● **Goal of the exercise**
Find the word "script" in the listing; pull out each line holding it.

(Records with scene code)
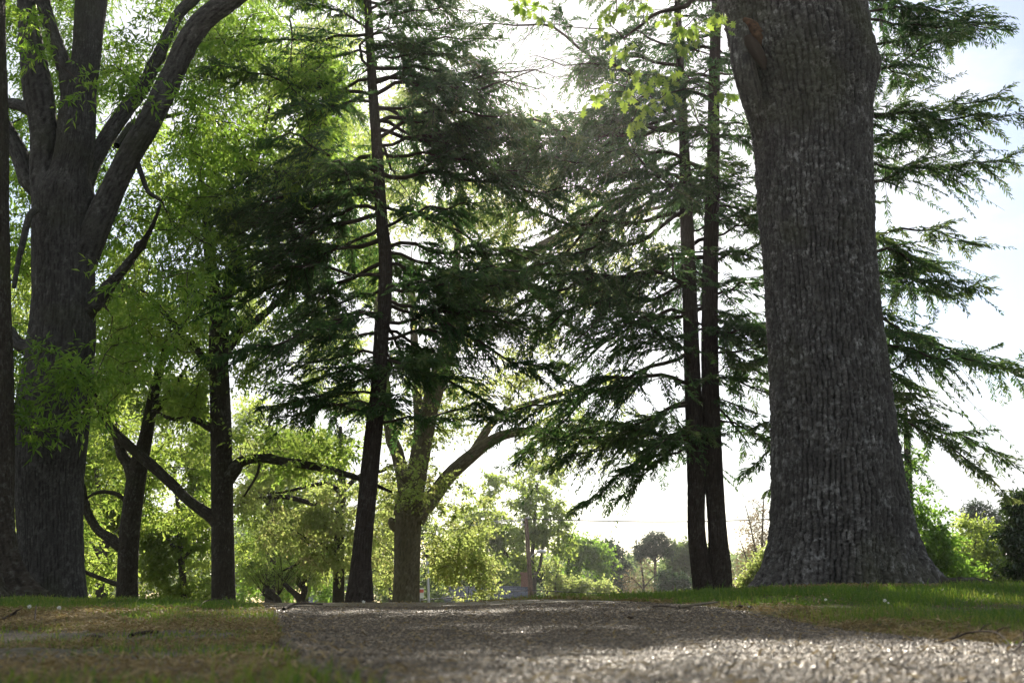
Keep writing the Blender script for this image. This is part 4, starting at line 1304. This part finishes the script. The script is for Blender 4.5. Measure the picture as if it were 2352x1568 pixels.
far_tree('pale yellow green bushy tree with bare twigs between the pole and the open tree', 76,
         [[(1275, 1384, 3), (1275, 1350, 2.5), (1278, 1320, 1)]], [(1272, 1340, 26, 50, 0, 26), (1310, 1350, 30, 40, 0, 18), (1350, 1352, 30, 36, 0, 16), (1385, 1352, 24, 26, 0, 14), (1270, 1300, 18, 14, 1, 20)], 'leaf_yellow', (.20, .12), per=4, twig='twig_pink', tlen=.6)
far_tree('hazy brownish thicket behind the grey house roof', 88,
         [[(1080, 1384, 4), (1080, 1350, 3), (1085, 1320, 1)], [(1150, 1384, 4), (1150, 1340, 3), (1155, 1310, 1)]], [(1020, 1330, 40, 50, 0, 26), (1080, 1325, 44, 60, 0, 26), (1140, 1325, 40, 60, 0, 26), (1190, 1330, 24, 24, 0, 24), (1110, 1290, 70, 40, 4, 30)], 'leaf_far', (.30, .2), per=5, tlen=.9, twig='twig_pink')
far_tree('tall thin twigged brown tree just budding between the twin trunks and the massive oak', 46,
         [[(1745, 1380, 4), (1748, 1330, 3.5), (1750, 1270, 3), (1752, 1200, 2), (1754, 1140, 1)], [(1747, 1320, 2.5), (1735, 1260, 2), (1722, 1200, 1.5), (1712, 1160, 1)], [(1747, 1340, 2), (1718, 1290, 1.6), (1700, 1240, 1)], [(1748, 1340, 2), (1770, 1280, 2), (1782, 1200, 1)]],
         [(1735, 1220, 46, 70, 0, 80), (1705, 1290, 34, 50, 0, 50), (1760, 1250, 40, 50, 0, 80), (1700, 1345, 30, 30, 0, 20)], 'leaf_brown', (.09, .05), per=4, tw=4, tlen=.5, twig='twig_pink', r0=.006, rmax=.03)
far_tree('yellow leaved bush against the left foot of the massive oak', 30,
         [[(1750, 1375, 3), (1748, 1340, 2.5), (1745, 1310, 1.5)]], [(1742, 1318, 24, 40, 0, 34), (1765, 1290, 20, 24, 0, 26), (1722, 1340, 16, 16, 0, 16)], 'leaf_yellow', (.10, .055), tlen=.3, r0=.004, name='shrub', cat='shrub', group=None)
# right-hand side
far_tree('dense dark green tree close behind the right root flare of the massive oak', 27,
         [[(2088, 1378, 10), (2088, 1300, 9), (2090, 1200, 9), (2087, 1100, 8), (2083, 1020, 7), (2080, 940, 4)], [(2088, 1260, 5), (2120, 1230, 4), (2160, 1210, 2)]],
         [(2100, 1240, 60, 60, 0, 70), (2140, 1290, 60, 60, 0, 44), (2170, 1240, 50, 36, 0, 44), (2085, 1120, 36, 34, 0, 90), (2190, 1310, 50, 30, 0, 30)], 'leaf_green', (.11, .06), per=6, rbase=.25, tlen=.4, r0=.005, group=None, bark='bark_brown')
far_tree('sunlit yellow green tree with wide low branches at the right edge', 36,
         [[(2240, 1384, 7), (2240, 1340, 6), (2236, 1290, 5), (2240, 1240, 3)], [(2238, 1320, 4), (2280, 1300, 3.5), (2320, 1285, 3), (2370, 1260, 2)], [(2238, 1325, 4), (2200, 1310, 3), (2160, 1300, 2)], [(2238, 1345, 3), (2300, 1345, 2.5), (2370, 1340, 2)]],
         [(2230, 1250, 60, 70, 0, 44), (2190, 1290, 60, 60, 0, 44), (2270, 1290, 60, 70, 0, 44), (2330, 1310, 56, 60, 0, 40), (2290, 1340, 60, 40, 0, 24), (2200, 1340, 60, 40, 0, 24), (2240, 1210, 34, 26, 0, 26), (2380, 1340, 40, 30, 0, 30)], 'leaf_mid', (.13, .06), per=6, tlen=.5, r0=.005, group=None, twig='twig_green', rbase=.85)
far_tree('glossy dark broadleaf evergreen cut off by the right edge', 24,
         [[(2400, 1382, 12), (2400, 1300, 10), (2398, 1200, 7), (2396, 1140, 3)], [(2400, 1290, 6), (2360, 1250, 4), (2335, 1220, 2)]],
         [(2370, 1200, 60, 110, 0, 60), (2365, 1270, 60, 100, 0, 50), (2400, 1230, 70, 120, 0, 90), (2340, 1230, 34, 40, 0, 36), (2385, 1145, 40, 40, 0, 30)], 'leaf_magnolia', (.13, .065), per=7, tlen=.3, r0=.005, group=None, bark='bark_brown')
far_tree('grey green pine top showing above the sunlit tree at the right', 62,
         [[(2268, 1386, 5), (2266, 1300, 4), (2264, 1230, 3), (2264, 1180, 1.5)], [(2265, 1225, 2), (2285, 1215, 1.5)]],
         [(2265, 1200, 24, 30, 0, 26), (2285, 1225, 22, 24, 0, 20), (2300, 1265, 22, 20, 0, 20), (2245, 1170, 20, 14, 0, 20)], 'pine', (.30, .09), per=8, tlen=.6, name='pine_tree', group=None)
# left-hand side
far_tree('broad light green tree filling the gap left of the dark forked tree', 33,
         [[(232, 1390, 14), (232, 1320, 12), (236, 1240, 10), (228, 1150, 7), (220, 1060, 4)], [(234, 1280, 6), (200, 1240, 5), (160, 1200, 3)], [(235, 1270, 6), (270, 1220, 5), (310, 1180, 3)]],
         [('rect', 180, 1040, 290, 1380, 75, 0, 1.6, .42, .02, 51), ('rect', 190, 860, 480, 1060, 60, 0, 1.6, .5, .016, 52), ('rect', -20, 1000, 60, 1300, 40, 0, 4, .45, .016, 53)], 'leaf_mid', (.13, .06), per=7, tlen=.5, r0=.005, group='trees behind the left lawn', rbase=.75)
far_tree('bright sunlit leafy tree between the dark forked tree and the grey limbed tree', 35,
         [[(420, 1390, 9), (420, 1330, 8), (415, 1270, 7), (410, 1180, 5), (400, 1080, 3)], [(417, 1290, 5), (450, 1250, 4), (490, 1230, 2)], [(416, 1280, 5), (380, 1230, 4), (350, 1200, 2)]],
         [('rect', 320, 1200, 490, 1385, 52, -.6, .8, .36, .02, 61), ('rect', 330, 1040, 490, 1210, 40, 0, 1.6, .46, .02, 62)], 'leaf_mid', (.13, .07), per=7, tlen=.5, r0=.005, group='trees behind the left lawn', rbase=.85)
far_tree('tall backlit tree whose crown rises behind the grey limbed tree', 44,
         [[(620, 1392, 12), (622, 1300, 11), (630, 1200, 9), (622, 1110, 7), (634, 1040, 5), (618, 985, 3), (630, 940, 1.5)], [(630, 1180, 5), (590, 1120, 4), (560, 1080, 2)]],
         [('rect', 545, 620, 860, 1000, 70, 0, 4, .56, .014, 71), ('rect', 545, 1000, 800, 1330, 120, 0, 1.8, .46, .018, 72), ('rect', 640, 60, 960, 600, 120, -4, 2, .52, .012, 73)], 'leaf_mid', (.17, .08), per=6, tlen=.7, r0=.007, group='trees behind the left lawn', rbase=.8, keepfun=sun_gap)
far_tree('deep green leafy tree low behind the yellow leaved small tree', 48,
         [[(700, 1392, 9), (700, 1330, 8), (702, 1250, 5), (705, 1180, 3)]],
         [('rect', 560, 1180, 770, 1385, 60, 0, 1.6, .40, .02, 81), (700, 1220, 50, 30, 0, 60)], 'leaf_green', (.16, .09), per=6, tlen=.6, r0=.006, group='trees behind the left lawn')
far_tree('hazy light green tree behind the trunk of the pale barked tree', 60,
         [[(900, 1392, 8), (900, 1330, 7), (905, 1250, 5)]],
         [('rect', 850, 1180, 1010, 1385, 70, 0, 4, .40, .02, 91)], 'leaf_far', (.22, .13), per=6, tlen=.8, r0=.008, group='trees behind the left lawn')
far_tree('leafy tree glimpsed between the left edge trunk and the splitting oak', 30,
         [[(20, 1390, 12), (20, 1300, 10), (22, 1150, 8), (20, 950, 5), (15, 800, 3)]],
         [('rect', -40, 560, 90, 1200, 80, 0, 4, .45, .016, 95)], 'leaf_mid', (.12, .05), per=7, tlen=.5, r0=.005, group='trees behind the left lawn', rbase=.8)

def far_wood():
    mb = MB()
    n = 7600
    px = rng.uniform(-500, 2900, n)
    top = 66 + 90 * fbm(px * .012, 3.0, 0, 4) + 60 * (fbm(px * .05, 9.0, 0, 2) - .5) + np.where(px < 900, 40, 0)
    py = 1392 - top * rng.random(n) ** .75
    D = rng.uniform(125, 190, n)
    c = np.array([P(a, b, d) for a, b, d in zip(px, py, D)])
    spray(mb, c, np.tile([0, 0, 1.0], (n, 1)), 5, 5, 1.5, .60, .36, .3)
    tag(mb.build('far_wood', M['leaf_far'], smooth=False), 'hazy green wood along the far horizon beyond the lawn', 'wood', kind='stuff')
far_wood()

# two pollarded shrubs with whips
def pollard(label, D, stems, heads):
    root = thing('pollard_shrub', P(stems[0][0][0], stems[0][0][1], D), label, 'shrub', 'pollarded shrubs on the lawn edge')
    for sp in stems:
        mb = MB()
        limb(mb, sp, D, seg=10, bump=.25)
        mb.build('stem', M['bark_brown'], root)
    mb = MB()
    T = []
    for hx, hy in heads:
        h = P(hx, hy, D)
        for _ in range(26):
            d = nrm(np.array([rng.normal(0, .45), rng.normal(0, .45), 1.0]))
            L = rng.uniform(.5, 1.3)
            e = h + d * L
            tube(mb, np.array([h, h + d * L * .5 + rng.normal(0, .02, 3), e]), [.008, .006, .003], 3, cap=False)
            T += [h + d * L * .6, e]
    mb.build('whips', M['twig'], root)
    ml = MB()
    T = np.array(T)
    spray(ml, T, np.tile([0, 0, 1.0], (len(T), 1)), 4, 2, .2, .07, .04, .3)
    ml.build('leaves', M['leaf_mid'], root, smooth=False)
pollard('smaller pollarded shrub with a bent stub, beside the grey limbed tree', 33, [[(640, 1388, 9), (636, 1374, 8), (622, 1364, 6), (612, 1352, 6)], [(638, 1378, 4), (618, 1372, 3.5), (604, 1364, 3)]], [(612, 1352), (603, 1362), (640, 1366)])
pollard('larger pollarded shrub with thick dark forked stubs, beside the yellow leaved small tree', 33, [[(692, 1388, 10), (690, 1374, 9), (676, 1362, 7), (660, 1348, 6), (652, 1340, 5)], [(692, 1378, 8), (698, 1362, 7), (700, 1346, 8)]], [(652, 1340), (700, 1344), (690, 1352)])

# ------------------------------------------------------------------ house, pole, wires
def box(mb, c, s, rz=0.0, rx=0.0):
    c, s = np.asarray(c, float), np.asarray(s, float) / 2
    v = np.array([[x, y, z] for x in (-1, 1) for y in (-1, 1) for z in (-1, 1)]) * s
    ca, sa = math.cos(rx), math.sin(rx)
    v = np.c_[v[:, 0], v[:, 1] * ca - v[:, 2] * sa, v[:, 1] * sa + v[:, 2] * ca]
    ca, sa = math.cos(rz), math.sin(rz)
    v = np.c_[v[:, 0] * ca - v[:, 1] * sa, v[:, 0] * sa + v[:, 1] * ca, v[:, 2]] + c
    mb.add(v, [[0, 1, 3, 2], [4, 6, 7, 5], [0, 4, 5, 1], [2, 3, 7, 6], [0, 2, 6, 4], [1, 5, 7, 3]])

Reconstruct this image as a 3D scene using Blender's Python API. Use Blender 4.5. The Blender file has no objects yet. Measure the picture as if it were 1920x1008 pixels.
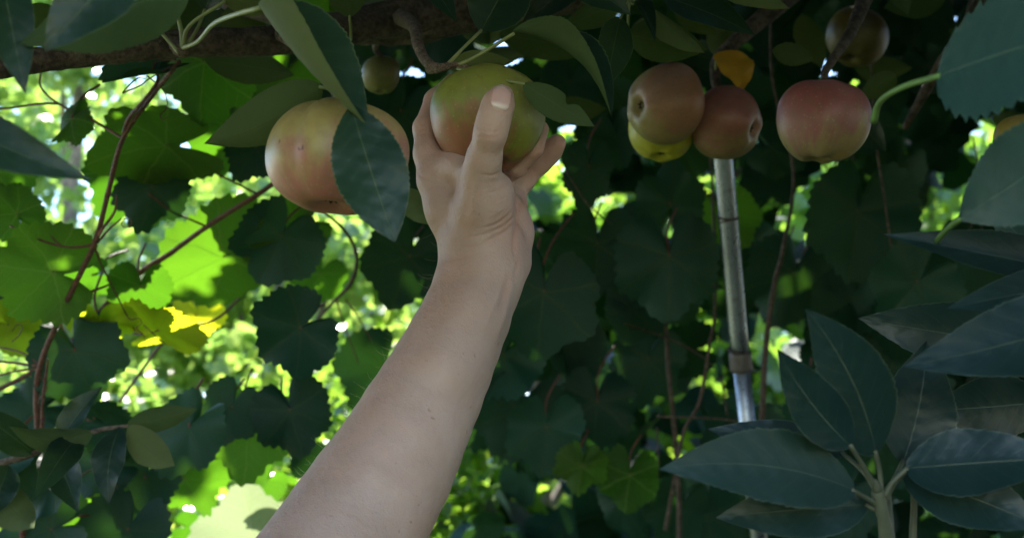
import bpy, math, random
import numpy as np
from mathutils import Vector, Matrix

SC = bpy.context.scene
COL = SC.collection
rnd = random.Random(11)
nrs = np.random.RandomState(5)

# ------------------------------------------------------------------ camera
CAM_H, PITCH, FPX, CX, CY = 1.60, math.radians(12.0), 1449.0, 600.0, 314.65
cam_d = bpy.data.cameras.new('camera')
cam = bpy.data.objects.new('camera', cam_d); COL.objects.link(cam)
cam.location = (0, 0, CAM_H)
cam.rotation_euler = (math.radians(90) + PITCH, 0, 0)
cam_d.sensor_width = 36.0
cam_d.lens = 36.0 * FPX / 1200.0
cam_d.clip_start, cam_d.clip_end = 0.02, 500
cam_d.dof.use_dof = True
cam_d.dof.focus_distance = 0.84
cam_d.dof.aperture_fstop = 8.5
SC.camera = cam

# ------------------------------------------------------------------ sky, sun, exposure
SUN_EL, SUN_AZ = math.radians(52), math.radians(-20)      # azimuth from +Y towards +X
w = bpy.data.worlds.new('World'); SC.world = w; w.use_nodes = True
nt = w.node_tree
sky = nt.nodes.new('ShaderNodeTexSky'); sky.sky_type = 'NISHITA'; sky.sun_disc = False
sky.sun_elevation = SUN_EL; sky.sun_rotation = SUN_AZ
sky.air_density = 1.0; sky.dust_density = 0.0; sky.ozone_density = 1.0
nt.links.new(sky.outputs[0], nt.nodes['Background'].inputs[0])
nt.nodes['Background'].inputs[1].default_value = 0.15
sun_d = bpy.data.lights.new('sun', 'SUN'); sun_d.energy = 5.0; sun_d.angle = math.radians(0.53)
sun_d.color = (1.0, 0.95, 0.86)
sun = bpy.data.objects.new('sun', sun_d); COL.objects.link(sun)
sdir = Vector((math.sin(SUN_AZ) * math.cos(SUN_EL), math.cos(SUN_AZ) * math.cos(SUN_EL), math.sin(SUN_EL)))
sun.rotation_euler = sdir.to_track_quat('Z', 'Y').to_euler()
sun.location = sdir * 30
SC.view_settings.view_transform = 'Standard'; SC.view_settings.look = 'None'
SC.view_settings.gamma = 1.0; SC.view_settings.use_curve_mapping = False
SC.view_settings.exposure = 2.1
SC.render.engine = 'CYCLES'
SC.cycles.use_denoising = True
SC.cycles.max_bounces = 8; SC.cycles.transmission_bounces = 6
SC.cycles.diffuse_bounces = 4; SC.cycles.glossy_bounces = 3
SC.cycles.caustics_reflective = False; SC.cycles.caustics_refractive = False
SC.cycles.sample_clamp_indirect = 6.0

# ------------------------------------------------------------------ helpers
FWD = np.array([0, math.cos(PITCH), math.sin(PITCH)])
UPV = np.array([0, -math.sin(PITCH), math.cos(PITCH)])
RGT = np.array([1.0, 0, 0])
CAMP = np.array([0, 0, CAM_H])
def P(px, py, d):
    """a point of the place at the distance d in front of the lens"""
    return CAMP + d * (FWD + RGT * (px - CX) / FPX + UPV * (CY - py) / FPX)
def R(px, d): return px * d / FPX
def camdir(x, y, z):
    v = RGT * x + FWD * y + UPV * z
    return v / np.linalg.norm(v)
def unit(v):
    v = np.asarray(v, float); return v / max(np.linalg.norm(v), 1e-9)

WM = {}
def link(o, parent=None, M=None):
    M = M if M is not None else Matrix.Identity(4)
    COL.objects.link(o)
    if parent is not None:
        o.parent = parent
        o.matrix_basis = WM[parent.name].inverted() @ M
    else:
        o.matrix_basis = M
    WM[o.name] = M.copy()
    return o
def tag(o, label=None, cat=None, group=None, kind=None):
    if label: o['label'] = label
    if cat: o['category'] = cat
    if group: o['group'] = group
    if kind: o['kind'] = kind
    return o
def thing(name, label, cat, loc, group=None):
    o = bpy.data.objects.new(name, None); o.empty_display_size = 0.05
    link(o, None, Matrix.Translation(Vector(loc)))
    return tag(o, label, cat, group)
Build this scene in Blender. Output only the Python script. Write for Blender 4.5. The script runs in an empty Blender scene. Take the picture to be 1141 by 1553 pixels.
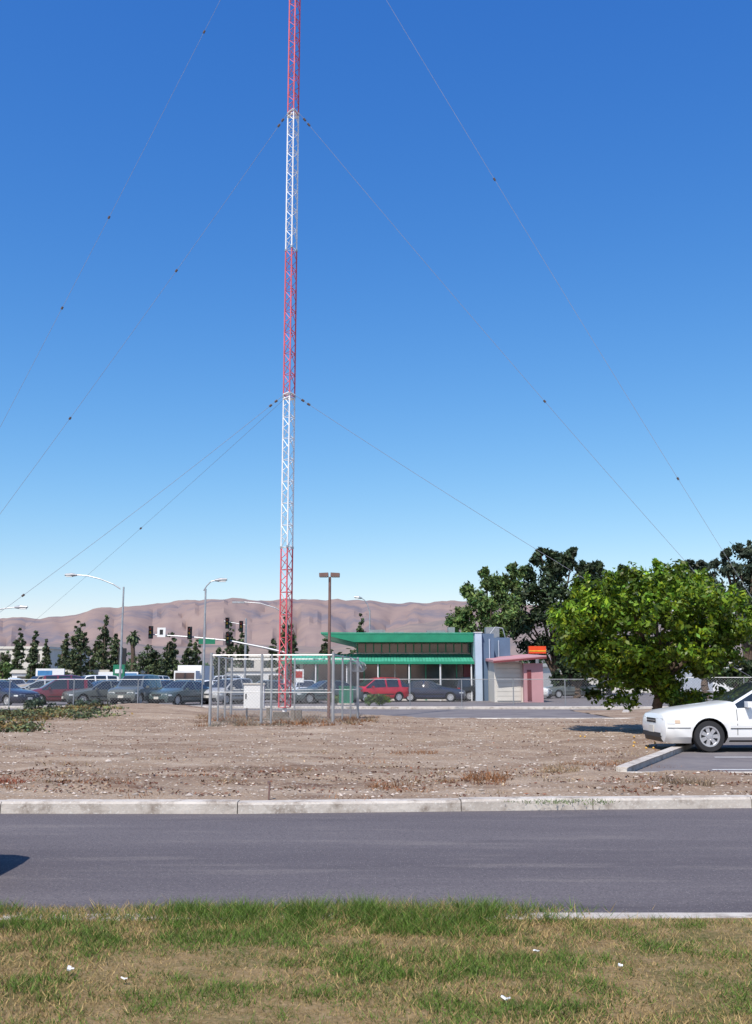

● **Output of the exercise**
Keep writing the Blender script for this image. This is part 4, starting at line 1304. This part finishes the script. The script is for Blender 4.5. Measure the picture as if it were 2352x1568 pixels.
Build this scene in Blender. Output only the Python script. Write for Blender 4.5. The script runs in an empty Blender scene. Take the picture to be 1141 by 1553 pixels.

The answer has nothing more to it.